Amass at Monte Vista Projects











amass
Monte Vista Projects

Brandon Anschultz (St. Louis)


Sarah Baker (London)


Fantastic Nobodies (Brooklyn)


Iain Forsyth and Jane Pollard (London)


Robert Goetz (St. Louis)


Wendy Mason (Los Angeles)


Erick Michaud (Austin)


Brandon Morse (Washington D.C.)


John Watson (St. Louis)



Curated by Dana Turkovic


Amass is an exhibition with multiple intentions and various definitions. First realized at Boots Contemporary Art in St. Louis, the exhibition’s second incarnation will respond directly to the space and mission of Monte Vista but will also maintain its original curatorial premise. The title is a reference in its most direct translation a metaphor for curating an exhibition; to gather artwork, to assemble ideas, to group, and to collect.
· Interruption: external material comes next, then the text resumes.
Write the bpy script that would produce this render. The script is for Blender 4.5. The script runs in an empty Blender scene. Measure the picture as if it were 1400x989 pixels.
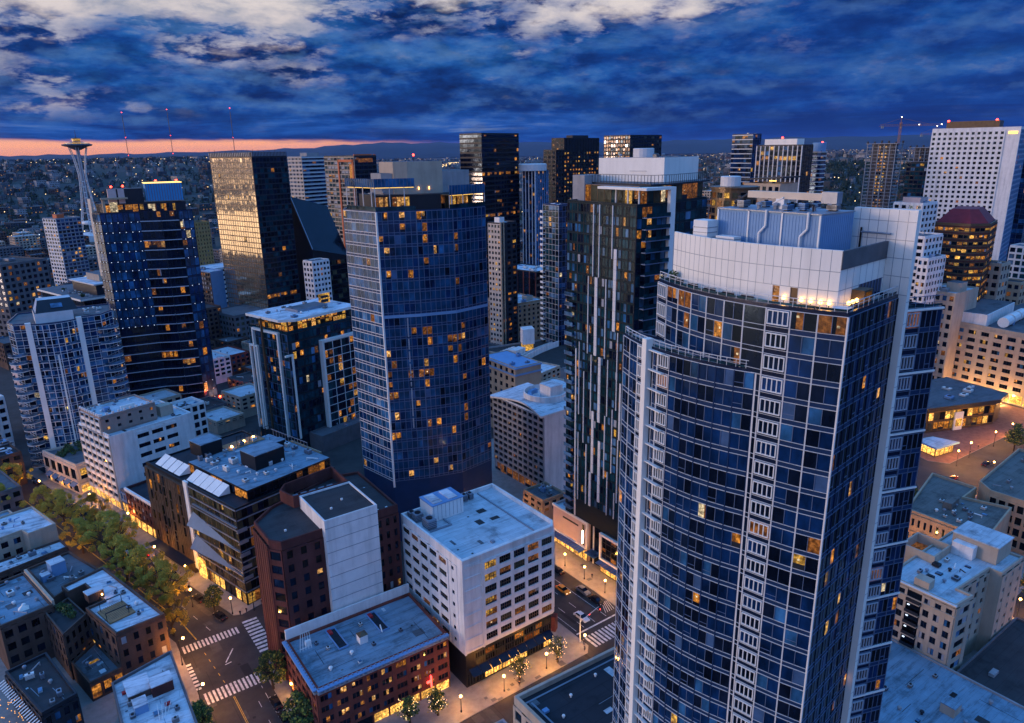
import bpy, bmesh, math, random
from mathutils import Vector, Matrix
R = random.Random(11)
S = bpy.context.scene
COL = S.collection
PI = math.pi
CAMZ = 125.0
# ------------------------------------------------------------------ materials
MATS = {}
def nodes(name):
    m = bpy.data.materials.new(name); m.use_nodes = True
    nt = m.node_tree; b = nt.nodes['Principled BSDF']; MATS[name] = m
    return m, nt, b
def link(nt, a, b): nt.links.new(a, b)
def pos(nt, sx=1, sy=1, sz=1, rot=0):
    g = nt.nodes.new('ShaderNodeNewGeometry'); mp = nt.nodes.new('ShaderNodeMapping')
    mp.inputs['Scale'].default_value = (sx, sy, sz); mp.inputs['Rotation'].default_value = (0, 0, rot)
    link(nt, g.outputs['Position'], mp.inputs['Vector']); return mp.outputs['Vector']
def noise(nt, vec, scale, detail=4, rough=.6):
    n = nt.nodes.new('ShaderNodeTexNoise'); n.inputs['Scale'].default_value = scale
    n.inputs['Detail'].default_value = detail; n.inputs['Roughness'].default_value = rough
    link(nt, vec, n.inputs['Vector']); return n.outputs['Fac']
def ramp(nt, fac, pts):
    r = nt.nodes.new('ShaderNodeValToRGB'); e = r.color_ramp.elements
    while len(e) < len(pts): e.new(.5)
    for q, (p, c) in zip(e, pts): q.position = p; q.color = (*c, 1) if len(c) == 3 else c
    link(nt, fac, r.inputs['Fac']); return r.outputs['Color']
def mixc(nt, fac, a, b, mode='MIX'):
    m = nt.nodes.new('ShaderNodeMix'); m.data_type = 'RGBA'; m.blend_type = mode
    if isinstance(fac, (int, float)): m.inputs[0].default_value = fac
    else: link(nt, fac, m.inputs[0])
    for s, v in ((m.inputs[6], a), (m.inputs[7], b)):
        if isinstance(v, tuple): s.default_value = (*v, 1) if len(v) == 3 else v
        else: link(nt, v, s)
    return m.outputs[2]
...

The exhibition at Monte Vista will bring together new video work from a selection of national and international artists. Under this headline,

Amass is also blurring the boundaries between, art, design, and information by questioning the conventional configurations of how we view video art. By commissioning two artists to design “sculptural support” that invites, and in some ways, compels the audience to assemble and come together as viewers, the exhibition will aim to provide a series of smaller encounters within one collective social experience, thereby highlighting the existence of a 'closed temporal loop' between creation, interpretation and reception. This approach touches on Nicolas Bourriaud’s observations on what he coined “relational art”: “the audience is envisaged as a community. Rather than the artwork being an encounter between a viewer and an object, relational art produces inter-subjective encounters. Through these encounters, meaning is elaborated collectively, rather than in the space of individual consumption.” These experimental display interventions also set up a system for response and conversation within the work, providing a complimentary transference between the space, the curator, the artists, and ultimately the viewer to develop through a sustained professional critique. By tweaking the dynamic, the challenge of this installation will aim to illustrate the possibility of complex associations that come together in one space, where video art and display connect, ultimately pinpointing and exploiting the meeting place between these art forms, the gallery space as social environment and collective spectatorship.